Critical Play – Sally

Secret Hitler is a social deduction board game created by Goat, Wolf & Cabbage, designed for 5–10 players and available as a free browser-based version at secrethitler.io. The target audience is players aged 17 and up who are comfortable with themes of political manipulation and deception.

Players are secretly assigned roles as either Liberals or Fascists, with one player secretly assigned as Hitler. Fascists win by enacting enough Fascist policies or getting Hitler elected Chancellor. Liberals win by enacting enough Liberal policies or assassinating Hitler. Since most players are Liberals, the Fascists must lie, misdirect, and manipulate to survive.

Cards and pieces for Secret Hitler

My Experience 

The game I want to focus on is a round I played with a group of my friends this week (this was the second time that I played). I was assigned the role of Hitler. What followed was one of the more revealing social experiences I have had in a game setting. Playing the game exposed a side of my communication style I rarely get to observe: how I perform trust, how I read other people’s hesitation, and how I behave under sustained social pressure. My central argument is that the game’s social mechanics don’t just simulate deception. They actively surface real behavioral tendencies in players that would otherwise stay invisible in everyday interaction.

The defining moment came mid-game. As Hitler, I initially had no knowledge of who my Fascist teammates were, which is intentional by design. This forced the Fascists to gradually reveal themselves through subtle hints without alerting the Liberal players. Once I pieced together who my allies were, we started coordinating without appearing to coordinate: accusing each other publicly to create confusion, vouching for Liberals at strategic moments to build false credibility, and timing our moves carefully. When our team won, one teammate laughed and said:

“I can’t believe you were able to fool the other team for so long!”

That moment made something clear to me. The sustained deception had not felt uncomfortable. It felt like a puzzle we were solving together. This revealed something real about how I operate in groups. I tend to read the room carefully before acting. Secret Hitler gave that tendency a sharper, more calculated application, and the game’s structure made that behavior not just acceptable but necessary.

Analysis Through MDA and Formal Elements

Using the MDA framework from Hunicke, LeBlanc, and Zubek, the mechanics of hidden roles and policy drafting produce a dynamic of sustained uncertainty where nobody can fully trust anyone. The resulting aesthetic is a mix of Fellowship and Challenge: internal fellowship among the Fascist team, and the challenge of maintaining a false identity under social scrutiny. The Liberal team experiences a different aesthetic entirely, closer to Discovery, as they try to piece together the truth.

Compared to other social deduction games like Mafia or Among Us, Secret Hitler introduces a meaningful structural difference. The Fascists do not automatically know each other, and Hitler begins the game without knowing his allies. This asymmetric information is a formal element that produces a richer and less predictable dynamic than simpler hidden-role games where all team members start with full information. In Mafia, deception and deduction are separated into distinct phases. In Secret Hitler, they run simultaneously throughout every interaction, making the deception continuous rather than episodic.

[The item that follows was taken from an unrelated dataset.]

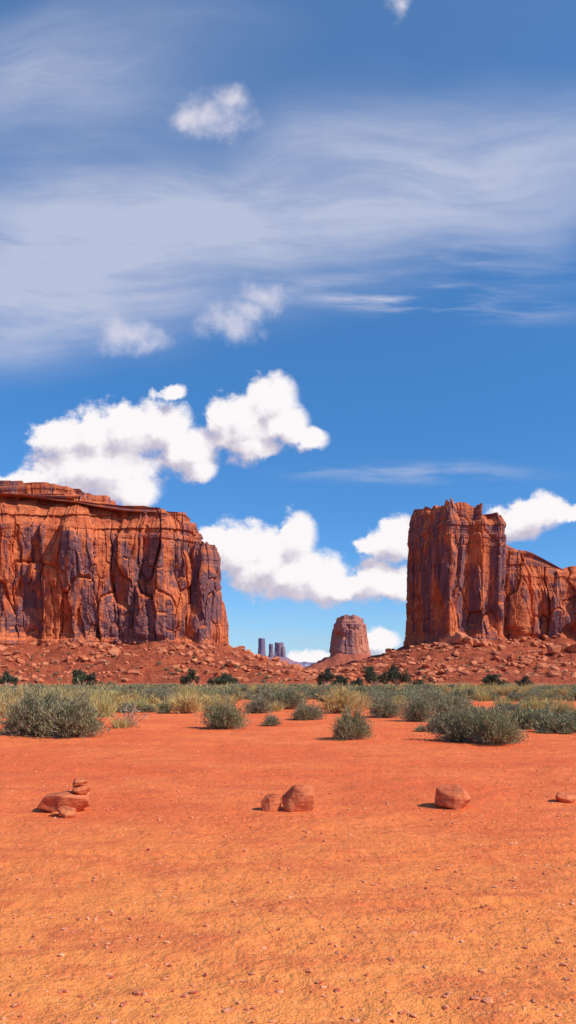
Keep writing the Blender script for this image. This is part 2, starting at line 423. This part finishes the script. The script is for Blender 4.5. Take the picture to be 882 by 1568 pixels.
def hero_mat():
    m,t,b=newmat('red_rock')
    P=t.n('ShaderNodeTexCoord').outputs['Object']
    n=t.noise(P,7,6,.6); f=t.noise(P,45,6,.7); l=t.noise(t.v('MULTIPLY',P,(4,4,45)),1,4,.6)
    col=t.mix(t.mr(n,.35,.65),(0.52,0.115,0.048),(0.74,0.220,0.085))
    col=t.mix(t.m('MULTIPLY',t.mr(l,.48,.6),.45),col,(0.34,0.080,0.048))
    col=t.mix(t.m('MULTIPLY',t.mr(f,.56,.7),.35),col,(0.76,0.34,0.17))
    t.put(b.inputs['Base Color'],col)
    bp=t.n('ShaderNodeBump'); bp.inputs['Strength'].default_value=.8; bp.inputs['Distance'].default_value=.018
    t.put(bp.inputs['Height'],t.m('ADD',f,t.m('ADD',n,l))); t.put(b.inputs['Normal'],bp.outputs[0])
    return m
M_HERO=hero_mat()
e=bpy.data.objects.new('stacked_rocks',None); scene.collection.objects.link(e)
hero_rock('slab_large',-2.57,9.15,(.58,.46,.26),.1,131,.15,parent=e,tilt=(0,-.08),cuts=18,dmin=.68,dmax=.88,p=24)
hero_rock('stone_lower',-2.37,9.12,(.22,.18,.12),.5,102,z=hz(-2.4,9.15)+.245,parent=e,cuts=12,dmin=.6,dmax=.85)
hero_rock('stone_upper',-2.38,9.12,(.17,.14,.085),.2,103,z=hz(-2.4,9.15)+.335,parent=e,cuts=12,dmin=.6,dmax=.8)
hero_rock('slab_front',-2.40,8.74,(.27,.20,.14),-.3,104,.2,parent=e,tilt=(0,.25),cuts=12,dmin=.55,dmax=.8,p=24)
hero_rock('chip',-2.58,8.84,(.14,.10,.06),.9,105,.2,parent=e,cuts=10)
hero_rock('boulder',-.175,9.1,(.27,.24,.27),.3,111,.2,cuts=11,dmin=.6,dmax=.8,p=26)
hero_rock('boulder',.14,9.08,(.43,.38,.37),-.2,112,.2,cuts=16,dmin=.72,dmax=.9,p=26)
hero_rock('boulder',1.90,9.3,(.46,.38,.34),.15,117,.2,tilt=(0,.05),cuts=16,dmin=.68,dmax=.9,p=26)
hero_rock('boulder',3.38,9.75,(.30,.26,.20),.2,114,.3,cuts=12)

OV,OF=ico(1)
def scatter_mesh(name,n,fpos,fsize,mat):
    rg=np.random.default_rng(5)
    x,y=fpos(n,rg); n=len(x); z,_=height(x,y); s=fsize(n,rg)
    J=rg.uniform(.65,1.25,size=(n,len(OV),1)); D=rg.uniform(.6,1.2,size=(n,1,3))*np.array([1,1,.6])
    V=OV[None]*J*D*s[:,None,None]
    V+=np.stack([x,y,z+s*.15],1)[:,None,:]
    F=(OF[None]+(np.arange(n)*len(OV))[:,None,None]).reshape(-1,3)
    return add_obj(name,mesh_from(name,V.reshape(-1,3),F,mat,False))
def gp(n,rg):
    r=3.2*(22/3.2)**rg.uniform(0,1,n)**.9; a=np.radians(rg.uniform(-24,24,n)); return r*np.sin(a),r*np.cos(a)
M_GRAV,_t,_b=newmat('gravel_stone'); _P=_t.n('ShaderNodeNewGeometry').outputs['Position']
_t.put(_b.inputs['Base Color'],_t.mix(_t.mr(_t.noise(_P,25,2),.35,.65),(0.46,0.10,0.05),(0.82,0.36,0.18)))
scatter_mesh('gravel',9000,gp,lambda n,rg:.0035+.020*rg.uniform(0,1,n)**8+.002*rg.uniform(0,1,n),M_GRAV)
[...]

Koster’s Theory of Fun adds another useful lens. He argues that fun comes from mastering patterns, and Secret Hitler is designed to resist easy pattern recognition. Because human psychology is one of the game’s core variables, no two games play the same way. This supports Koster’s point that games incorporating unpredictable human behavior tend to stay engaging longer than rigid formal systems.

One area I had thought about for improvement is onboarding. New Liberal players often struggle to understand what meaningful deduction looks like versus random guessing. A clearer set of starting guidelines would help new players engage with the game’s depth more quickly.

Ethical Reflection

The ethics question for bluffing games asks whether lying within a game is morally wrong. My view is that it is not, and Secret Hitler illustrates why. The game operates within what Huizinga called a “magic circle,” a shared agreement among players that normal social rules are temporarily replaced by the game’s rules. Everyone at the table consents to being deceived before the game begins. That consent is what separates in-game lying from real-world dishonesty.

Having said that, the game pushed on this boundary in ways I did not expect. The deception felt genuinely satisfying to execute, and the social skills it drew on were real ones. Koster notes that games teach patterns that carry over into real life, which raises a fair question about whether practicing strategic deception in a game sharpens those tendencies more broadly. I don’t think the game makes players more dishonest outside of it, but it did make me more aware of how much social persuasion relies on timing and performance, an awareness that extends well beyond the game table.